The well known Harvard law professor emeritus and self-confessed liberal sounded off at the time of the Senate inquiry saying, “Until Judge Brett Kavanaugh was accused of horrible crimes-sexual assault, lewd conduct and even gang rape-his confirmation hearings could fairly, if not entirely accurately, be characterized as a “job interview.” The burden was on him to demonstrate his suitability to serve on the Supreme Court. He apparently met that burden in the eyes of a majority, a partisan one to be sure, and seemed on the way to getting the job.

“But now everything has changed. So should the burden of persuasion. The behavior of which Judge Kavanaugh has been accused is so serious and devastating that it requires a high level of proof before forming the basis for his rejection. There is an enormous and dispositive difference between a candidate’s rejection on ideological grounds, as was the case with Robert Bork, and rejection on the ground that he has committed crimes warranting lifetime imprisonment rather than a lifetime appointment. (Wall Street Journal, September 30, 2018)”
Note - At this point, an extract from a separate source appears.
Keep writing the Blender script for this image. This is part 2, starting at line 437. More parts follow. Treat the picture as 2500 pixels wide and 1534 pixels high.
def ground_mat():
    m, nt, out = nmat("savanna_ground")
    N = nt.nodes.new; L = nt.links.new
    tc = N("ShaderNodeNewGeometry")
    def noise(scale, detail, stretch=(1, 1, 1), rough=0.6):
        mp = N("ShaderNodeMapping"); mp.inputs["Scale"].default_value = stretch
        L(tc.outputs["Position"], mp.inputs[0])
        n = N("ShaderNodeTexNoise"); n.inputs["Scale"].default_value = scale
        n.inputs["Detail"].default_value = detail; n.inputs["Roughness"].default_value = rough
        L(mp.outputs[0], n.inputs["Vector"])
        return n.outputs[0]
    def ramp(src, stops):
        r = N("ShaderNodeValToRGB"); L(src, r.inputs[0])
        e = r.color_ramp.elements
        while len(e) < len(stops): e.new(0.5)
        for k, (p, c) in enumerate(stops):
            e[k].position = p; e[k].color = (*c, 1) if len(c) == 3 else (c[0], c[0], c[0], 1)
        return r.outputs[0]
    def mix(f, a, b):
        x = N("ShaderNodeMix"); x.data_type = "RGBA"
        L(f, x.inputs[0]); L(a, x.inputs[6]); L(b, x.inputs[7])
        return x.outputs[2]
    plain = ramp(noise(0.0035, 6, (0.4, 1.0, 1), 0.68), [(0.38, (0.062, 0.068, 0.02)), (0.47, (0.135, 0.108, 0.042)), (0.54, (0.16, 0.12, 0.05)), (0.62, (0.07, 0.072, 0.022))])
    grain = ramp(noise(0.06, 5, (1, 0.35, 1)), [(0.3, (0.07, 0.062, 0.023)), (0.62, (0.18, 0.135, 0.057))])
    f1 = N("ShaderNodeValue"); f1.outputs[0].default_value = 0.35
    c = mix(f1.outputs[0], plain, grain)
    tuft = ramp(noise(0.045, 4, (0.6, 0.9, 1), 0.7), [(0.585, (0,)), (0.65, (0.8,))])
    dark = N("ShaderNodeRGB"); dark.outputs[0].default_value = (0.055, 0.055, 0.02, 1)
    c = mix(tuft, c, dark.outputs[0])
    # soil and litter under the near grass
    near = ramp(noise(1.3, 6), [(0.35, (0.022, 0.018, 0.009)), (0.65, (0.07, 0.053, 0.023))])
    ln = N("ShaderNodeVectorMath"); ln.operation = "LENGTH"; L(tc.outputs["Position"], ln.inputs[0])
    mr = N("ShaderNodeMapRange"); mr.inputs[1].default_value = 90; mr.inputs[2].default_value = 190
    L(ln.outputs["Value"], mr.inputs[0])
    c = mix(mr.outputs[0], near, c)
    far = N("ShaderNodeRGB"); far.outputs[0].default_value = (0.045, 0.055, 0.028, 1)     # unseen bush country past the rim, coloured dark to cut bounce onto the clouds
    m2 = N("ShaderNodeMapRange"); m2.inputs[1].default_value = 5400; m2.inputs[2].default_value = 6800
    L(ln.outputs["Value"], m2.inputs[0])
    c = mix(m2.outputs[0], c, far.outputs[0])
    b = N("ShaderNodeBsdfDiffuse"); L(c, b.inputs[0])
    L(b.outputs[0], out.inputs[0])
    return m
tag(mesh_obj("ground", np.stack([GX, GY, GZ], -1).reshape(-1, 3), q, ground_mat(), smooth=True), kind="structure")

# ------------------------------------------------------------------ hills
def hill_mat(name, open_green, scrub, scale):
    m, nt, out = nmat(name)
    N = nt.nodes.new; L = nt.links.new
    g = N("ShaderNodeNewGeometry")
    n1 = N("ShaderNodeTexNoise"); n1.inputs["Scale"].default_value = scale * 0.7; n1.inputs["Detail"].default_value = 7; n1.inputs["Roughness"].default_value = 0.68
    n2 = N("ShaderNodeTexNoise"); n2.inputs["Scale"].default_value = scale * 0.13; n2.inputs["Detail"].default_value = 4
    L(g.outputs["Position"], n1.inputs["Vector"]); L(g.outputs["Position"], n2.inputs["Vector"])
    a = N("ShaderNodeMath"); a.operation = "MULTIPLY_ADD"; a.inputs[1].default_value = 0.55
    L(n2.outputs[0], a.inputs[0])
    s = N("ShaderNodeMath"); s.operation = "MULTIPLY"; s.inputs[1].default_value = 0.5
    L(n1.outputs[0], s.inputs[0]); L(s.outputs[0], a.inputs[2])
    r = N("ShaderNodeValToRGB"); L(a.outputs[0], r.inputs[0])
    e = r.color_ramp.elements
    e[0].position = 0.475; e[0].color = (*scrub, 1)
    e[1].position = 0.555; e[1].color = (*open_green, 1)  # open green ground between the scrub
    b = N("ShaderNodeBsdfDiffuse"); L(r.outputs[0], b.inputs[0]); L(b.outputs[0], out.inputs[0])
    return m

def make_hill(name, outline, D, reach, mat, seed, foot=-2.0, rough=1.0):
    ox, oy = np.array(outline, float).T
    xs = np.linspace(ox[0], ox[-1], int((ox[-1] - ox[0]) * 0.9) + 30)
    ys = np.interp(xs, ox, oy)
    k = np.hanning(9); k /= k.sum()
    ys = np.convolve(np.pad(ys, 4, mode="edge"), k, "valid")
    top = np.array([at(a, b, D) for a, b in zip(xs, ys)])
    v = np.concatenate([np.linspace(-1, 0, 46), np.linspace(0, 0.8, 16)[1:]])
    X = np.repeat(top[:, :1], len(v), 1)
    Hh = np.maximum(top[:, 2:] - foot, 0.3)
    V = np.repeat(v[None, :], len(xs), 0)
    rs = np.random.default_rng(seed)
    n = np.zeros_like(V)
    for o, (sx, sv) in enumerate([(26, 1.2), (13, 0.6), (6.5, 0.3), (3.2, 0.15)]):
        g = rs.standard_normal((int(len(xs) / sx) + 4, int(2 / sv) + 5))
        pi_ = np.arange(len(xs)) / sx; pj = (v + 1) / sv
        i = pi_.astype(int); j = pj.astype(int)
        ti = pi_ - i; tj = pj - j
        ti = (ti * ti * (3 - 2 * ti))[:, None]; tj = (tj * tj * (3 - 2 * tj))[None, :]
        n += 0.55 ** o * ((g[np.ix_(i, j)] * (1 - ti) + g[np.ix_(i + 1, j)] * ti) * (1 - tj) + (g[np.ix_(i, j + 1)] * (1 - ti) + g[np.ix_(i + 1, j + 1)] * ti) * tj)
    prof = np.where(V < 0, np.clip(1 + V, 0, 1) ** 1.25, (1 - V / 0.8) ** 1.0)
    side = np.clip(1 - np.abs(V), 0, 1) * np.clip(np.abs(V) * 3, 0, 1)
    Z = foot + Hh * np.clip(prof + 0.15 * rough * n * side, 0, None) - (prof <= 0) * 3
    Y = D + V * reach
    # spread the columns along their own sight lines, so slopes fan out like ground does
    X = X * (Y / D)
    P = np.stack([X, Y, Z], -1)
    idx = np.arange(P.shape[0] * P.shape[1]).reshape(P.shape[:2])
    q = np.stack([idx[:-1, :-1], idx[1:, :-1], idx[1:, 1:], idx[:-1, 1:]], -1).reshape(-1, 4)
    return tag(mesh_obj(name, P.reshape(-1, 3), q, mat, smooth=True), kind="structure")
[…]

Some have suggested Kavanaugh had experienced a blackout at the time of the alleged sexual assault. The New York Times article ‘Kavanaugh and the Blackout Theory’ begins, “One of the trickiest things about blackouts is that you don’t necessarily know you’re having one . . . . Blackouts are like a philosophical riddle inside a legal conundrum: If you can’t remember a thing, how do you know it happened? (New York Times, September 29, 2018)”


David Ravenhill, the son of Leonard Ravenhill, wrote, “If America doesn’t concentrate in prayer, they will pray in concentration camps.” President Trump was elected to govern in the natural arena; the church was birthed to govern in the spiritual realm. Our power and authority is far greater than any Congress, Senate, Supreme Court or president. If we fail to take our place, America will miss her day of visitation, like Jerusalem of old. It’s time to rise up and take our rightful place before the throne of God and implore God for a mighty move of His Spirit.

“Revival or revolution? The church will decide. (Charisma, August 24, 2017)”

It is certainly not the time to stop praying! It is time to pray. Our future as a country depends on it.